How to solve the hinge problem? I believe we need to look to the most successful parachute release design on the market today - Bill Booth's 3-ring system. The 3-ring provides massive mechanical leverage advantage in a very compact "bind free" design. Booth's 3-ring release has saved my life 3 times during parachute malfunctions. I will personally attest to its simplicity and tendency to "just work".

I believe a door hinge attachment pivot based on a simple locating cone scheme attached with a variation of the 3-ring will solve both hinge binding and quick release issues. As you can see from the 3-ring pull force chart at the link above, there can be 2,000lb of pressure on a standard 3-ring and it will still release with only 9lb of pressure. With a locating cone scheme on the hinge pivots, the hinge side of the door will WANT to pop out when there's distortion - that's a good thing.

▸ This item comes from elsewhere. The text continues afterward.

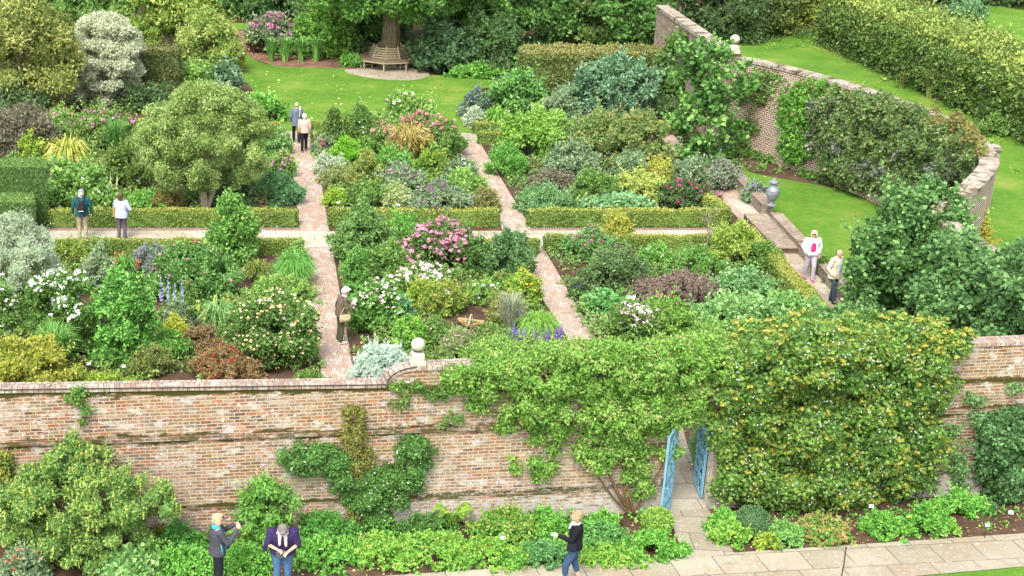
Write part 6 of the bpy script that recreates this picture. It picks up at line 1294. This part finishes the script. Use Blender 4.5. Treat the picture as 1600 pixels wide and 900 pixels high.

The balky combat lock issue could be solved with the same locating cone and 3-ring scheme so the whole lock mechanism itself could be released from the vehicle frame by a passenger inside. If you can release the hinges, and the combat lock, and the door frame has tapered steps and rounded edges to avoid binding it'll pop right off when you yank the 3-ring releases.

With some added Cypres Cutter type hardware, an external rescue option wouldn't be too hard to add. That would be an externally operated pyrotechnic type cutter head added to the 3-ring release locking loop. Fire the cutter(s) and the 3-ring would release.

1 comment:

Wickedpinto said...

If you turn the Individual servicemember into a tank, they will move slower than a tank, and they will die more easily. FUCKING LIBS!

"we should NOT go to war until our servicemembers are made of titanium" is BULLSHIT, and a 1/8th ass argument.

"our troops were unequiped when they went to Iraq"


Were they unequiped when they went o Afganistan?

I fucking hate Dems when they talk about WAR, they are cowards to the core. I know, I'm a coward, I smell my own.